Plus de puissance que de liens sociaux

La surmodernité mondialisante, la nôtre, engendre plus de puissance que de liens sociaux nouveaux, entretenus par une vigueur civilisatrice nouvelle. L'actuel se manifeste en condition d'ambivalence, avec des avancées inouïes, des progrès sans précédent, mais non un progrès général voulu, connu dans son devenir et justement partagé. La désagrégation des systèmes intégrateurs – la famille traditionnelle, l'école transmettrice de connaissances et de civisme, le métier et le travail matériel – , la formation d'une « société du risque», issue des développements techniques et de la mondialisation économiste, autant de conditions entretenant une sorte d'apesanteur sociale et, pour chaque individu, l'impression d'être livré à lui-même.
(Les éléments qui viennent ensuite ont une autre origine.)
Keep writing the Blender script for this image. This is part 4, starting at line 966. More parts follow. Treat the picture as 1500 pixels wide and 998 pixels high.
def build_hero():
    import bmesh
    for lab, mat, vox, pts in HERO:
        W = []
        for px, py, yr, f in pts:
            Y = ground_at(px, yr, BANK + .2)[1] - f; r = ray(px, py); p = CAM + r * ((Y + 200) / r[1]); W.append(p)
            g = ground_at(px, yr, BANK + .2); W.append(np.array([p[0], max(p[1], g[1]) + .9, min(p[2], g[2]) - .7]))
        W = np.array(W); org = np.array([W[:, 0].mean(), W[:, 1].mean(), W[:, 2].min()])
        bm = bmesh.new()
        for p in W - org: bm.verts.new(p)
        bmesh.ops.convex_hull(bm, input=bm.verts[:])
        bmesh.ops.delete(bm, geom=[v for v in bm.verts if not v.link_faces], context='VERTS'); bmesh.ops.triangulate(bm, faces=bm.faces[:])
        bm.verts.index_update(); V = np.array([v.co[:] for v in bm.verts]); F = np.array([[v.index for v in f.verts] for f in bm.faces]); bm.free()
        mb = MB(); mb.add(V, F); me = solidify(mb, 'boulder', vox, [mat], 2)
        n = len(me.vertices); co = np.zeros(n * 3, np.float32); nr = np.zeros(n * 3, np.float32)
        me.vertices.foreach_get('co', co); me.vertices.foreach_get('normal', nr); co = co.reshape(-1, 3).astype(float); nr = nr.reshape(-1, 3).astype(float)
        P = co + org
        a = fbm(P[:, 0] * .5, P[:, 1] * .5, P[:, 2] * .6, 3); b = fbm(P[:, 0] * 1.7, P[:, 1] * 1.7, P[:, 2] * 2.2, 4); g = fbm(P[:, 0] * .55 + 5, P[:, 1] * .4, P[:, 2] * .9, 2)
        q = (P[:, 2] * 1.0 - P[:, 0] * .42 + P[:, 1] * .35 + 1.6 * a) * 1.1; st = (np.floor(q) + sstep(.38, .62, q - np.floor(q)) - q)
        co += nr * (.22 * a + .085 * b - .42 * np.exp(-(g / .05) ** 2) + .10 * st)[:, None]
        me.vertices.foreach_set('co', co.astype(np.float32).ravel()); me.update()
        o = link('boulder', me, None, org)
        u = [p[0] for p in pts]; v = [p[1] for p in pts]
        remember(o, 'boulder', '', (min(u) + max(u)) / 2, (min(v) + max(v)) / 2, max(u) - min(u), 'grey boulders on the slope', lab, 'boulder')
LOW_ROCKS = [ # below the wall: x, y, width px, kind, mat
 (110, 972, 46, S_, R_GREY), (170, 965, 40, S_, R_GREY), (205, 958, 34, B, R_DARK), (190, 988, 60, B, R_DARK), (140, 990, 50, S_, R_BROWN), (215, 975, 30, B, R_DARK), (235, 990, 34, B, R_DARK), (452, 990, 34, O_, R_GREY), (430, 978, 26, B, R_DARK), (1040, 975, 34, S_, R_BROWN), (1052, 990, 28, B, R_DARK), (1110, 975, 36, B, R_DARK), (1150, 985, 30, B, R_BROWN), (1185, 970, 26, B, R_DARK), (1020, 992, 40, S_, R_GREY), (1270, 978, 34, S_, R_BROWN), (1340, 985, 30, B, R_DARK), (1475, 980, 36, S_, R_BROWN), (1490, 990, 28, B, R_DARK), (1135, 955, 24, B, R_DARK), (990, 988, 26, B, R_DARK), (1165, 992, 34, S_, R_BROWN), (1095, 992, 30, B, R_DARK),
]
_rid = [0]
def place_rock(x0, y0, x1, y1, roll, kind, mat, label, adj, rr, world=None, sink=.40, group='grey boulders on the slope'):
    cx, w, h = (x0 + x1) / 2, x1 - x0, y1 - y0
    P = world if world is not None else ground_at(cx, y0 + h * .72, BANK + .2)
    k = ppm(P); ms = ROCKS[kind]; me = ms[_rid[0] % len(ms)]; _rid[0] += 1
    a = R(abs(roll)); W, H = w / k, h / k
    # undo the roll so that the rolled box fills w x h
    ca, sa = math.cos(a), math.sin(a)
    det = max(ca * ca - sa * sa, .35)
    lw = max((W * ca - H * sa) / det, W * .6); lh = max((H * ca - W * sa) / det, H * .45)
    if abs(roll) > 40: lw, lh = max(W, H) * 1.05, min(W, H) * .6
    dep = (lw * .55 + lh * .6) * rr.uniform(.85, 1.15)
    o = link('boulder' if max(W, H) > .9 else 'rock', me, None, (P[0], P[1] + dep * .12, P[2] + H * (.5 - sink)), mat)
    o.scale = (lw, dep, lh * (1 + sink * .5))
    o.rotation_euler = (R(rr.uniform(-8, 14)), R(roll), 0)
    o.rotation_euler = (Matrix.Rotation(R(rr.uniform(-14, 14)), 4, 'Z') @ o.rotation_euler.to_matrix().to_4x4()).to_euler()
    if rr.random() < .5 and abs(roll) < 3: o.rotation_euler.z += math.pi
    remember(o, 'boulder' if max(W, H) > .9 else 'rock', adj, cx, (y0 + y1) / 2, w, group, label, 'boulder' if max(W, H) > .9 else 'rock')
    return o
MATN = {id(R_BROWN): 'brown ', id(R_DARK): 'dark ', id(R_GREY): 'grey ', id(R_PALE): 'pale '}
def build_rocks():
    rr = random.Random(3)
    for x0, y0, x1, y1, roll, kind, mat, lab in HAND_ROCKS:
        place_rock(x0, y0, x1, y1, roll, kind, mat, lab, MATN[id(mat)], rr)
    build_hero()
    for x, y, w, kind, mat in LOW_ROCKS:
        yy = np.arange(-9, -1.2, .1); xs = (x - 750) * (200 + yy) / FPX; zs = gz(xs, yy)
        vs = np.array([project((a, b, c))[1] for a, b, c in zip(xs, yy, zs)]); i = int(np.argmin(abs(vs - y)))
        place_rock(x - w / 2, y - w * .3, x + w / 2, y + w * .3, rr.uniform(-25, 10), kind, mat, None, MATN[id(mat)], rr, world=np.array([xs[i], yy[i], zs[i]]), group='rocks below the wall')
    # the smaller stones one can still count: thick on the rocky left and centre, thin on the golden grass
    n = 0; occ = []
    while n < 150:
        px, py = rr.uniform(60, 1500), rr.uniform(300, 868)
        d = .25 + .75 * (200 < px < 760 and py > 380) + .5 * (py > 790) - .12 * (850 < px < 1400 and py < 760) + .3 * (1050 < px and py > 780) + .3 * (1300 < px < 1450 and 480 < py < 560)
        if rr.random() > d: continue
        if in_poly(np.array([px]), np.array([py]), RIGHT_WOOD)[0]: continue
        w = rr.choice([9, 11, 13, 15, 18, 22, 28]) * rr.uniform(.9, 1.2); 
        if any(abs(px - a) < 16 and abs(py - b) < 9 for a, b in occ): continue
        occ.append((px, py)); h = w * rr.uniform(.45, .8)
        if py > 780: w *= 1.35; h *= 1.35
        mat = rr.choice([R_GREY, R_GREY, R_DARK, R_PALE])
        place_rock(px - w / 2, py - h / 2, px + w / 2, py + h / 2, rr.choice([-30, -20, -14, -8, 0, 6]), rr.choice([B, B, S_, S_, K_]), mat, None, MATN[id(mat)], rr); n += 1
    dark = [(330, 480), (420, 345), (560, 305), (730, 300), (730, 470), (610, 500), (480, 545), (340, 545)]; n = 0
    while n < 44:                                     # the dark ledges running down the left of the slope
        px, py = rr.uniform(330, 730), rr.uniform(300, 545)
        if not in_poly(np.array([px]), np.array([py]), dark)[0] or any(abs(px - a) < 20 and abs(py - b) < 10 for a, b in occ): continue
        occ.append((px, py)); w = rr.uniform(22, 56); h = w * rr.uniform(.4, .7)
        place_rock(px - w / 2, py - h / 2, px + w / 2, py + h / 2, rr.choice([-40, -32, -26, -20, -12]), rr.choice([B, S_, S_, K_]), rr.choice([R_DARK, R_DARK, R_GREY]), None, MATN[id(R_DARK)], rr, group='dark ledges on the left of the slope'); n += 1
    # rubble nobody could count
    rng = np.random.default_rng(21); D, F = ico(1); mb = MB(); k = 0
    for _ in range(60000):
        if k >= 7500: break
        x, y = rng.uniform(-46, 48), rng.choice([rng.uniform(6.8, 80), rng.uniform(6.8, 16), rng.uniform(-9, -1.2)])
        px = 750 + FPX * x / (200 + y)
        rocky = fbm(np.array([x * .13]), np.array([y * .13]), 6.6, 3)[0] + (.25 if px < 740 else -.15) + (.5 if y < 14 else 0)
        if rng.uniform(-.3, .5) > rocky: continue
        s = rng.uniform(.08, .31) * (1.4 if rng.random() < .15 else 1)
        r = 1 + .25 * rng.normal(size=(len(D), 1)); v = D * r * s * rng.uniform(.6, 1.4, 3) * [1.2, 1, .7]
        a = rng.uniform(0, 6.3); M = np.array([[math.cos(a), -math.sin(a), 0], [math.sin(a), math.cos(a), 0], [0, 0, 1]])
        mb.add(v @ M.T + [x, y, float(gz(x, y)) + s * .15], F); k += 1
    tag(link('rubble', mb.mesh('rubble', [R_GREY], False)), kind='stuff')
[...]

Il ne suffit pas de parier sur l'émergence d'une société issue des médiations immatérielles, des mondes virtuels, une façon d'e-société propice à une e-démocratie. Il ne suffit pas davantage de s'en remettre au technoprophétisme pour refaire de la transcendance. L'effilochage du lien social, et la réduction de la communauté en un communautarisme, livrent l'individu à un « libertarisme » de concurrence, et la communauté à un enfermement antagonique. Il faut – toute l'histoire humaine enseigne cette contrainte – inventer un nouveau mariage des deux formes du social.